## Conceptual Diagram: Causal Impact of a Prior Paper on a Follow-up Study
### Overview
This image is a conceptual diagram illustrating a method for estimating the causal impact of a prior academic paper ("Paper a") on its follow-up study ("Paper b"). It uses a counterfactual framework to isolate the effect of Paper a's existence on a success metric of Paper b. The diagram is divided into two main sections: the real-world scenario at the top and the constructed counterfactual scenario at the bottom, connected by a large downward arrow.
### Components/Axes
The diagram is not a chart with axes but a flow of conceptual components.
**Top Section (Real World):**
* **Main Title:** "What is the impact of **Paper a** on its **followup study b**?" (Text is black, with "Paper a" in red and "followup study b" in blue).
* **Left Element:** A red oval labeled "**Paper a**" in bold red text.
* **Right Element:** A blue oval labeled "**Paper b**" in bold blue text.
* **Connecting Arrow:** A black arrow points from Paper a to Paper b, labeled "**Causal Effect**" above it.
* **Attributes List:** To the right of Paper b, a list titled "**Attributes**" (bold black) includes:
* "Paper topic"
* "Publication year"
* "..." (ellipsis indicating other attributes)
* "Success *metric*: *y*" (where *y* is in italics).
**Transition:**
* A large, solid blue arrow points downward from the top section to the bottom section.
**Bottom Section (Counterfactual Situation):**
* **Section Title:** "We make a counterfactual situation" (bold black text).
* **Descriptive Text:** Two lines of text:
* Left: "Had **Paper a** not existed..." (in red).
* Right: "Yet **Paper b** still has the same topic, year, etc." (in blue).
* **Left Element:** The same red oval for "**Paper a**", but now with a large red "X" crossed over it.
* **Right Element:** The same blue oval for "**Paper b**".
* **Connecting Arrow:** A black arrow still points from the crossed-out Paper a to Paper b.
* **Attributes List:** Identical to the top section, listing "Attributes" (Paper topic, Publication year, ...) and "Success *metric*: *y'*" (where *y'* is in italics and a different color, appearing brownish-orange).
* **Final Question:** At the very bottom, in brownish-orange text: "What would the counterfactual success metric *y'* be?"
### Detailed Analysis
The diagram presents a logical, step-by-step thought experiment:
1. **Factual World:** We observe Paper b, which has certain attributes (topic, year) and a measurable success metric *y* (e.g., citation count, impact factor). Paper a is posited to have a causal effect on Paper b.
2. **Counterfactual Construction:** We imagine a world identical to the factual one in all respects (Paper b's attributes remain constant) except for one key change: Paper a does not exist. This is visually represented by the red "X" over Paper a.

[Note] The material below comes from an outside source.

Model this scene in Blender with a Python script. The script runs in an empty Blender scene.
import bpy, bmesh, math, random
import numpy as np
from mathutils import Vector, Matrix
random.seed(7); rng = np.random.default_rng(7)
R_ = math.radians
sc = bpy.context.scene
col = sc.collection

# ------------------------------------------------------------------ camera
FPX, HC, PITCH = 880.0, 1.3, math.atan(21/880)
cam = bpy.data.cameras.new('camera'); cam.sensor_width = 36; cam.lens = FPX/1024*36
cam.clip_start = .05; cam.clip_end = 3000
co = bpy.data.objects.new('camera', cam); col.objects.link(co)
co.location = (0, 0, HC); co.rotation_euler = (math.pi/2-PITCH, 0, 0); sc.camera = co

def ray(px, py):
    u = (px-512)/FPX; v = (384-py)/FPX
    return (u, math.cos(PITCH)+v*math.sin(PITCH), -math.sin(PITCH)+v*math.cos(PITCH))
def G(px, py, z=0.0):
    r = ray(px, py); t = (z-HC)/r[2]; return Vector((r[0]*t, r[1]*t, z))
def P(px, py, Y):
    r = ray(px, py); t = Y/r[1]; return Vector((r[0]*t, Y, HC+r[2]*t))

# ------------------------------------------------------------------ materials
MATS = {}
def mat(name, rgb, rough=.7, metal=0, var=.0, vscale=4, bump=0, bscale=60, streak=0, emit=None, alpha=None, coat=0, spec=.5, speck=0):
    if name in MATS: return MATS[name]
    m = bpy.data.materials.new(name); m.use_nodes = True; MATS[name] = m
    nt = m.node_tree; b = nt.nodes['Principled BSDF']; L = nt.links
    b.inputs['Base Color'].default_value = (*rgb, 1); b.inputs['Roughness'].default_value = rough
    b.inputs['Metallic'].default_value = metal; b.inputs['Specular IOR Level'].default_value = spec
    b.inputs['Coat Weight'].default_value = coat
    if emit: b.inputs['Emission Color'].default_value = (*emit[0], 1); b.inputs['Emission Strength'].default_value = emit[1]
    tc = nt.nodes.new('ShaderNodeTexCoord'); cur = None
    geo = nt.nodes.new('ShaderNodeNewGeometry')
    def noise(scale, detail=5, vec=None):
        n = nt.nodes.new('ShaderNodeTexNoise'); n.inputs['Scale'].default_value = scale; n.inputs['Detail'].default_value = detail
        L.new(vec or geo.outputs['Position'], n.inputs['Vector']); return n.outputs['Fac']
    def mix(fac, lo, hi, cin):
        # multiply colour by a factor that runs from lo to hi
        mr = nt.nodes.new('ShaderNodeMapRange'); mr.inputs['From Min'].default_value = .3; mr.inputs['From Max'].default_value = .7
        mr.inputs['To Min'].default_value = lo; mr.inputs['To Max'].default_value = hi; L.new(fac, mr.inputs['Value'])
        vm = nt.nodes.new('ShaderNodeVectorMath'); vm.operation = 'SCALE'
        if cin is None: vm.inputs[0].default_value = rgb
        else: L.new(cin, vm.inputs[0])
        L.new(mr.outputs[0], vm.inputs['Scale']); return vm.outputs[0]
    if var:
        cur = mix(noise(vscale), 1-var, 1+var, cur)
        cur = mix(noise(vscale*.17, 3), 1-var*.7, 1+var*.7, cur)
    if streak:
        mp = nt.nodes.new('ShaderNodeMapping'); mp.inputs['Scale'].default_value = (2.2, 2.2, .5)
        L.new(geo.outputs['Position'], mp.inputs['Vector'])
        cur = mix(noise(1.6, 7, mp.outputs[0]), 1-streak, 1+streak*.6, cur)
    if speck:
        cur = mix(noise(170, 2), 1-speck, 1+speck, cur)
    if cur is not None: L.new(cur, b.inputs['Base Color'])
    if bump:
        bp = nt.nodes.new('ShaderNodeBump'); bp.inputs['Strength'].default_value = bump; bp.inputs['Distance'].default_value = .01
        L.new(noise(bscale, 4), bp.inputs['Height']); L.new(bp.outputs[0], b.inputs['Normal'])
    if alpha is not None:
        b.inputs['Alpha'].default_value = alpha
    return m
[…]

3. **Core Question:** In this imagined world, what would the success metric for Paper b be? This hypothetical value is denoted as *y'*.

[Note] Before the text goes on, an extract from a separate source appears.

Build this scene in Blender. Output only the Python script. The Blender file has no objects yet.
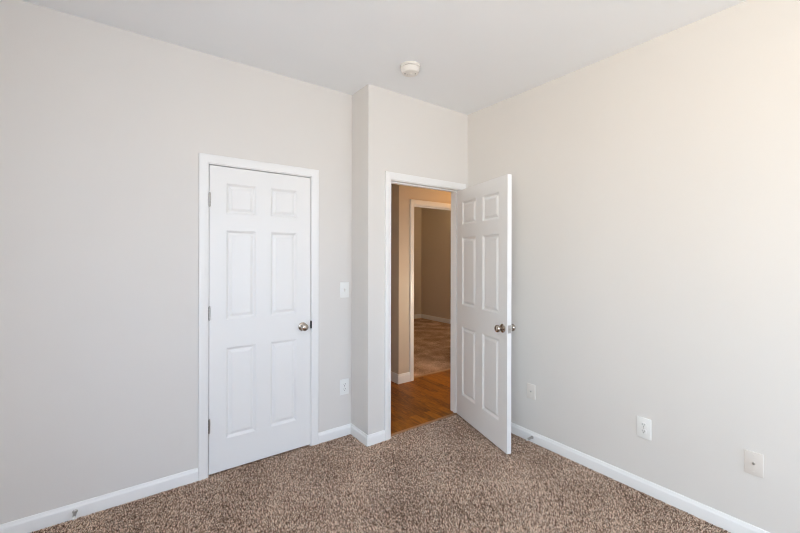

4. **Implied Calculation:** The causal impact of Paper a on Paper b is then conceptualized as the difference between the observed success (*y*) and the counterfactual success (*y'*). The diagram's purpose is to frame the problem of estimating *y'*.
### Key Observations
* **Color Coding:** Consistent use of red for Paper a and blue for Paper b aids visual tracking. The success metric changes color from black (*y*) to brownish-orange (*y'*) to emphasize its different, hypothetical nature.
* **Visual Metaphor:** The red "X" is a clear, universal symbol for negation or removal, effectively communicating the counterfactual condition.
* **Attribute Invariance:** The text explicitly states that Paper b's attributes (topic, year) are held constant between the factual and counterfactual worlds. This is a critical assumption for a valid causal comparison.
* **Ellipsis (...):** Indicates that the list of attributes is not exhaustive; other confounding variables might need to be controlled for in a real analysis.
### Interpretation
This diagram is a pedagogical tool explaining the **counterfactual framework for causal inference** in the context of academic influence. It translates the abstract question "What did Paper a contribute to Paper b's success?" into a more concrete, albeit hypothetical, question: "How successful would Paper b have been if Paper a had never been published?"
The underlying principle is that a true causal effect can only be measured by comparing what actually happened with what would have happened under identical conditions except for the cause in question. Since we cannot observe both *y* and *y'* for the same Paper b, the challenge (implied but not solved by the diagram) is to *estimate* *y'* using methods like matching, regression, or instrumental variables.
The diagram successfully isolates the core logical structure of the problem. It highlights that the goal is not merely to find a correlation between Paper a and Paper b's success, but to estimate the specific contribution of Paper a's existence, holding all other features of Paper b constant. This is a foundational concept in fields like econometrics, epidemiology, and, as shown here, the science of science (sciometrics).